# WRITTEN INSTRUCTION:
The required output consists solely of the lines from the top of the listing through the line containing "written in centimetres", transcribed exactly.
## START RECORDS FOR THE EXERCISE
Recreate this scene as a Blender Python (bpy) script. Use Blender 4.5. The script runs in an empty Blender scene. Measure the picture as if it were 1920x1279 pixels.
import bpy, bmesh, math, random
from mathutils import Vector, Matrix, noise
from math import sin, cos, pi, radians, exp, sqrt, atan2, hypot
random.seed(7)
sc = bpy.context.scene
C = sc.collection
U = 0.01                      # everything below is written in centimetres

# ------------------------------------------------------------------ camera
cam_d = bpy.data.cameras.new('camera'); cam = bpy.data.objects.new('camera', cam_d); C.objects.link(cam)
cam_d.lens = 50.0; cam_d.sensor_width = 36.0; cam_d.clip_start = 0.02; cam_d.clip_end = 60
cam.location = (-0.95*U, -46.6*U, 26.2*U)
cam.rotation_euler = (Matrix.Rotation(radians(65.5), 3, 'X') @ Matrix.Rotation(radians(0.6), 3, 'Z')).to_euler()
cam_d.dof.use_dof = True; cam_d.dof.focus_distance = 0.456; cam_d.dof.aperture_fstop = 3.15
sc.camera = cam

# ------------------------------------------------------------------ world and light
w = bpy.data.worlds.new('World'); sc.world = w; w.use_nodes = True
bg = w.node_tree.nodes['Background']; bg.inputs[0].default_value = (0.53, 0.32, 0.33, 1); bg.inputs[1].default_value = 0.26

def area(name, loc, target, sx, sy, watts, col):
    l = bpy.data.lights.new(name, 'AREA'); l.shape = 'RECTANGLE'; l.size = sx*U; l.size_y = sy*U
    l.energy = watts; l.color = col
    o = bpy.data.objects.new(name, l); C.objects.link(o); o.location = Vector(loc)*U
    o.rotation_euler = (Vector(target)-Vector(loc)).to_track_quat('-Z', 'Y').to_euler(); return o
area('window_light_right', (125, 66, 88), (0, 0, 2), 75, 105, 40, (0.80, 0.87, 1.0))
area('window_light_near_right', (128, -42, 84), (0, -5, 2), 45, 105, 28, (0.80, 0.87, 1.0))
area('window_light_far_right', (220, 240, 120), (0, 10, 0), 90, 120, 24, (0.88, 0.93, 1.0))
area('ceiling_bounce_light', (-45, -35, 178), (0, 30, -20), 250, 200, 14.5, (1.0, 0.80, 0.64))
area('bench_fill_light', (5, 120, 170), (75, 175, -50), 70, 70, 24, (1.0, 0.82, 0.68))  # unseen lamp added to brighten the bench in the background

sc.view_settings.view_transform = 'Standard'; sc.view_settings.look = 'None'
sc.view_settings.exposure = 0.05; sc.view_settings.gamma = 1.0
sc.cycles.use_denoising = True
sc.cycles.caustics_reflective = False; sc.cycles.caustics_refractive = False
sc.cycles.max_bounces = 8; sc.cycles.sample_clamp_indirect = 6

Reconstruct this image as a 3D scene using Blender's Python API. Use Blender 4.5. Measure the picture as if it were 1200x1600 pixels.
## END RECORDS FOR THE EXERCISE
# ANSWER TO THIS PROBLEM:
Recreate this scene as a Blender Python (bpy) script. Use Blender 4.5. The script runs in an empty Blender scene. Measure the picture as if it were 1920x1279 pixels.
import bpy, bmesh, math, random
from mathutils import Vector, Matrix, noise
from math import sin, cos, pi, radians, exp, sqrt, atan2, hypot
random.seed(7)
sc = bpy.context.scene
C = sc.collection
U = 0.01                      # everything below is written in centimetres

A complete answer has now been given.